Anthropogenic perturbations to the fate of terrestrial organic matter in a river-dominated marginal sea

River-dominated ocean margins (RiOMar) are major terrestrial organic carbon (OC_terr) repositories that play an important role in the global carbon cycle. However, riverine inputs of sediment and associated OC_terr have decreased substantially due to intensifying human activity. Thus, studying OC_terr processing during transport to and within RiOMar is crucial. The East China Sea (ECS) receives reduced sediment loads from the Changjiang River (CJR), which is compounded further by the impoundment of the Three Gorges Reservoir. Here, we examined the CJR-ECS source-to-sink system to understand the fate of OC_terr in a typical RiOMar.

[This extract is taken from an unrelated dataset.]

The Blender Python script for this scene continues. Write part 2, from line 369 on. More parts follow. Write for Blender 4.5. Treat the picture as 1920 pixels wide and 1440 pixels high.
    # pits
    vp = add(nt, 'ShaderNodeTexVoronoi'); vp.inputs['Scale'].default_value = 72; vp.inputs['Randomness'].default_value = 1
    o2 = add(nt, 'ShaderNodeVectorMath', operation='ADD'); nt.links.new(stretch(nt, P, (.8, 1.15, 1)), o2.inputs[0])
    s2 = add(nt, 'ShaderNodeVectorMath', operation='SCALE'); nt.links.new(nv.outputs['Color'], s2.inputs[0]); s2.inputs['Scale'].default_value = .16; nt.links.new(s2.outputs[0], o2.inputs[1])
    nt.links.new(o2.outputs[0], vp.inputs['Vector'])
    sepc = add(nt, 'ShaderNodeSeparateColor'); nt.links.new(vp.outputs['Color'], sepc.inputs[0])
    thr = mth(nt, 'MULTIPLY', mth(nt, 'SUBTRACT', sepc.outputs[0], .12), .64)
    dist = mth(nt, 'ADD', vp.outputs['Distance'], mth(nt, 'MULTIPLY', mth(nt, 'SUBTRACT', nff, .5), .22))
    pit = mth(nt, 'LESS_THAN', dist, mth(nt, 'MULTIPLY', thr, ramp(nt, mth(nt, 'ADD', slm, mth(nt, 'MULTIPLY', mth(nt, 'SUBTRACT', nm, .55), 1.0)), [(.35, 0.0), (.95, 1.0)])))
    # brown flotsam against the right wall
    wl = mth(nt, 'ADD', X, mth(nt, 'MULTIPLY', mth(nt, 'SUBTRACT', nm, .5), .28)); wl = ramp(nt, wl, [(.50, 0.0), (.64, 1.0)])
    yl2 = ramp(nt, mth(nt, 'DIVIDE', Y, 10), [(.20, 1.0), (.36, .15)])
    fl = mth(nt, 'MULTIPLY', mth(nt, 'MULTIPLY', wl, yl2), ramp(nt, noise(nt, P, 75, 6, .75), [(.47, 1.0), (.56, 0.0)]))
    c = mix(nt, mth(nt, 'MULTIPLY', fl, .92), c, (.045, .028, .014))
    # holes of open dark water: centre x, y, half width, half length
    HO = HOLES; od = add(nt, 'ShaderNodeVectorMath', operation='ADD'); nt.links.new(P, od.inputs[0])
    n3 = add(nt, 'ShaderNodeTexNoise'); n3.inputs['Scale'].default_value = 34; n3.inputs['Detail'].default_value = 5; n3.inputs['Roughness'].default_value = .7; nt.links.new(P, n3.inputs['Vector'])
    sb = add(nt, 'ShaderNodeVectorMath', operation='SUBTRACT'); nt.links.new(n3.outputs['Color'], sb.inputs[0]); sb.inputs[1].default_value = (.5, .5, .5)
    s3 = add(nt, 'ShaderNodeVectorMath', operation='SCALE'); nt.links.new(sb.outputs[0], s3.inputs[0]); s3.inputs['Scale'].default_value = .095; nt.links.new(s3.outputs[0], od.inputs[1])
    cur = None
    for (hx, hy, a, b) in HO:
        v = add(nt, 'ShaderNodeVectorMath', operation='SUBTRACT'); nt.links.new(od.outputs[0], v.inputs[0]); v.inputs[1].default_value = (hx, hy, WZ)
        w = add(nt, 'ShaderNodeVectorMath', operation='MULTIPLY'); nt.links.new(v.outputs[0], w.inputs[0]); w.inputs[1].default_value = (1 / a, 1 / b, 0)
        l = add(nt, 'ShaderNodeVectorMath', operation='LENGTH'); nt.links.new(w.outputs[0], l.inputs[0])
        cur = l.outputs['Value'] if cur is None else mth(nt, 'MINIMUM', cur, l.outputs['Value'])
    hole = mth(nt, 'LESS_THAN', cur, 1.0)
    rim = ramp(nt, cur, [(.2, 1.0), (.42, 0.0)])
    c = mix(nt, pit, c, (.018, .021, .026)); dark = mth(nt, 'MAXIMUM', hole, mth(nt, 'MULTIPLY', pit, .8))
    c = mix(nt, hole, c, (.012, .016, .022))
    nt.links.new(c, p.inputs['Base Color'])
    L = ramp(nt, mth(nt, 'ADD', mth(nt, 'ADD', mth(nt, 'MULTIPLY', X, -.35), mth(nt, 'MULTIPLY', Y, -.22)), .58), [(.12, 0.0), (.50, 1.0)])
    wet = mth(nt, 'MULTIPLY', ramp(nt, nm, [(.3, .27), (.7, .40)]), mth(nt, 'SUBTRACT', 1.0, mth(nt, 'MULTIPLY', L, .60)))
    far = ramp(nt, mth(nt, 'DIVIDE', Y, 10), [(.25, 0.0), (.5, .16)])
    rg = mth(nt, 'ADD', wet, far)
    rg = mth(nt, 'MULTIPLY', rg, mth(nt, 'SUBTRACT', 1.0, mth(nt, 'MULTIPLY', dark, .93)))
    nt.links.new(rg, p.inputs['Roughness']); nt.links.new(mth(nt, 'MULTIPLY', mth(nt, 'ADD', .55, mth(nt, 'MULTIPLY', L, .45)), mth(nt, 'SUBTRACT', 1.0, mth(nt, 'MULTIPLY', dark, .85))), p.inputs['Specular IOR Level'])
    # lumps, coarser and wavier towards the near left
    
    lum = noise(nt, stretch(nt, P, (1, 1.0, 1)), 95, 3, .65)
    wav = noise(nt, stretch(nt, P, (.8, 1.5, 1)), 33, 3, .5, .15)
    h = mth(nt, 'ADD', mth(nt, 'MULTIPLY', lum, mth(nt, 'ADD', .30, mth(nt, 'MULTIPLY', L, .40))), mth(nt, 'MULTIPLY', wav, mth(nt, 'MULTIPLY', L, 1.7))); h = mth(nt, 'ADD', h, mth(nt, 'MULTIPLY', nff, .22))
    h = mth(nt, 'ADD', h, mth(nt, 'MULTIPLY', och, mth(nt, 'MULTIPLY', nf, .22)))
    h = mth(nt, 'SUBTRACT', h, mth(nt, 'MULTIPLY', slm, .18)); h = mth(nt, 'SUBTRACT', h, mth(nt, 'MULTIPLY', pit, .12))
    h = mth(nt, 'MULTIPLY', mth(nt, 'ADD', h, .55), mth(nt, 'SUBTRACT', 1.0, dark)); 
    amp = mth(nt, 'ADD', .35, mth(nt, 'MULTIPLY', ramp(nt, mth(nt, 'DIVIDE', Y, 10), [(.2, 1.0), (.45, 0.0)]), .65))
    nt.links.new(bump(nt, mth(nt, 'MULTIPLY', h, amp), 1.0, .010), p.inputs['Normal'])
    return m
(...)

We analyzed the sedimentary properties (grain size and the specific surface area), bulk organic carbon properties (C/N ratio and δ¹³C), and molecular biomarkers (n-alkanes and GDGTs) of riverine suspended particulate matter (SPM) and surficial marine sediment collected in 2006 and 2018. The C/N ratio, δ¹³C value, and short-chain n-alkanes abundances in the riverine SPM indicate that phytoplankton productivity could be an important source of OC_terr in the basin due to the reduced sediment loads. Seabed erosion occurred in the estuarine–inner shelf areas of the ECS as a result of reduced riverine inputs, which resulted in a change in the distribution of sedimentary OC_terr. The reduced total organic carbon content and n-alkanes abundance are indicative of the low sedimentary OC_terr content. Variations in GDGT-based indices are further manifestation of reduced sediment load, as they show increased in situ production of GDGTs. Spearman correlations indicate that the biomarker abundances were positively correlated with silt, which is in accordance with silt being easily shaped by hydrodynamic sorting. Biomarker abundances along four estuarine–inner shelf transects also exhibited pronounced alongshore or cross-shelf OC_terr transport. Furthermore, the relationship between the biomarkers and sedimentary properties indicates that mineral protection plays an important role in regulating the fate of OC_terr on continental margins. Therefore, variations in riverine inputs and the sedimentary environment caused by anthropogenic perturbations have affected the abundance, distribution, composition, and transport of sedimentary OC_terr in the study area. These findings can be applicable to other RiOMar, as humans continue to shape riverine inputs globally.